Thursday, December 27, 2007

Between You and Me or You and I?

While hanging at Jyot's this past weekend, I stumbled upon an SAT practice test and started doing the Verbal section. One sentence correction question had "between you and I" as one of the underlined grammatical elements possibly in error. I didn't think it was, but it turns out ...
Between You and I.

Between you and I? — Between you and I? — You should be ashamed of yourself.

First, the technical explanation: between is a preposition; it should govern the "objective case." (In English, that's a concern only with the pronouns.) A preposition can't govern a pronoun in the subjective (or nominative) case, even when there are multiple pronouns after the preposition.

That explanation should be enough for the serious grammar nerds. For the rest of you, think of it this way: when you have two pronouns after a preposition, try mentally placing each one directly after the preposition. "Between you" should sound right to your ear, but "between I" jars: "between me" sounds much more natural. Since it's "between you" and it's "between me," it should be "between you and me."

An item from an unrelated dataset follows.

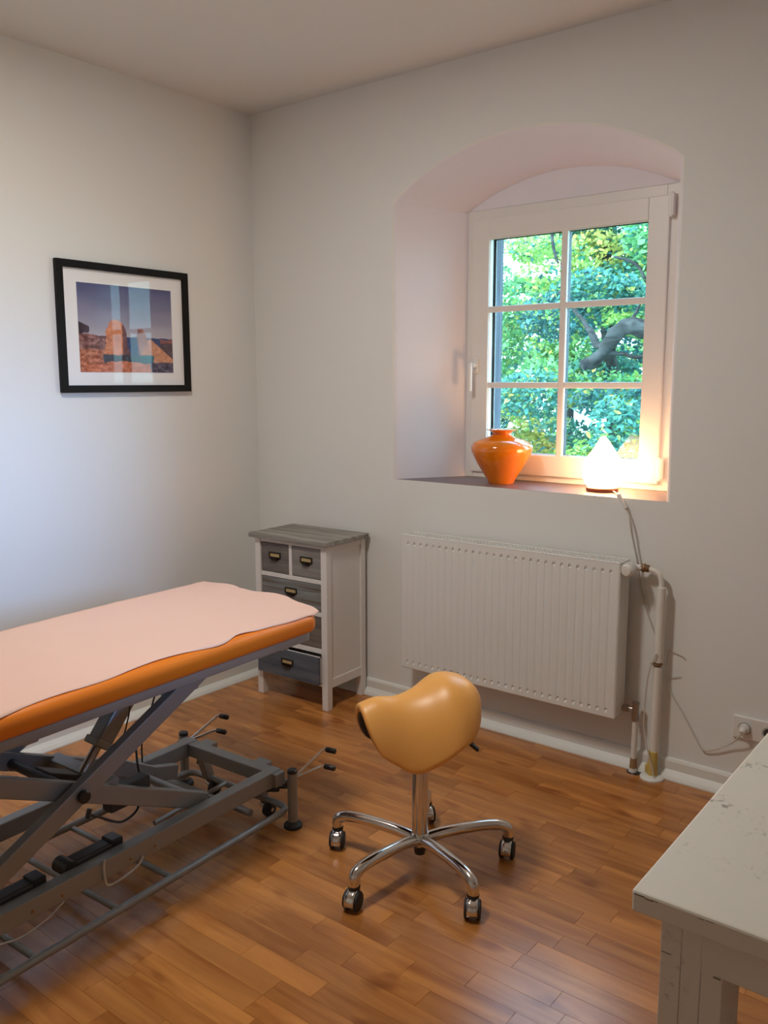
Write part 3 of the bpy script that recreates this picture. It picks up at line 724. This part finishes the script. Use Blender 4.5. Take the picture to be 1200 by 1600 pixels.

Ditto other prepositions, like for, to, from, with, by, and so on. If something is for her and for me, it's "for her and me," not "for she and I"; if Akhbar gave something to him and to them, he gave it "to him and them," not "to he and they." Try putting the preposition directly before all the following pronouns, and then use the form that sounds right in each case.

The problem probably arises from hypercorrection: it sometimes seems that you and I is "more correct" than you and me. It's not — at least, it's not always. Be careful. [Entry added 8 March 2005.]